It should be noted that tehsil and taluka and their variants are used as English words without further translation. Since these terms are unfamiliar to English speakers outside of the subcontinent, the word county has sometimes been provided as a gloss, on the basis that a tehsil, like a county, is an administrative unit hierarchically above the local city, town, or village, but subordinate to a larger state or province. However, India and Pakistan have two (or more, at least in parts of India) intermediate levels of hierarchy—the District and the tehsil, both of which are sometimes glossed as county. In neither case is the analogy very precise in specific details.

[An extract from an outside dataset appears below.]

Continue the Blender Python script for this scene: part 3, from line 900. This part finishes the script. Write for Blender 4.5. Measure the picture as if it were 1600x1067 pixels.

In Pakistan, the term tehsil is generally used except in Sindh where the term taluka (Urdu: تعلقه ) predominates e.g. Larkana Taluka.[1] The tehsil is the second-lowest tier of local government in Pakistan; each tehsil is part of a larger District (Zillah (Urdu: ضلع )). Each tehsil is subdivided into a number of Union Councils
Each taluka or tehsil is part of a larger District within a State or Union Territory. In some cases, the tehsils of a given District are organized into smaller groups of tehsils called Sub-Division (Pargana, Anuvibhag).
In India there has been research on making talukas self sufficient in energy.[2][3]
The governmental bodies called the panchayat samiti operate at the tehsil level.
The villages of a tehsil are grouped into smaller clusters known as hobli.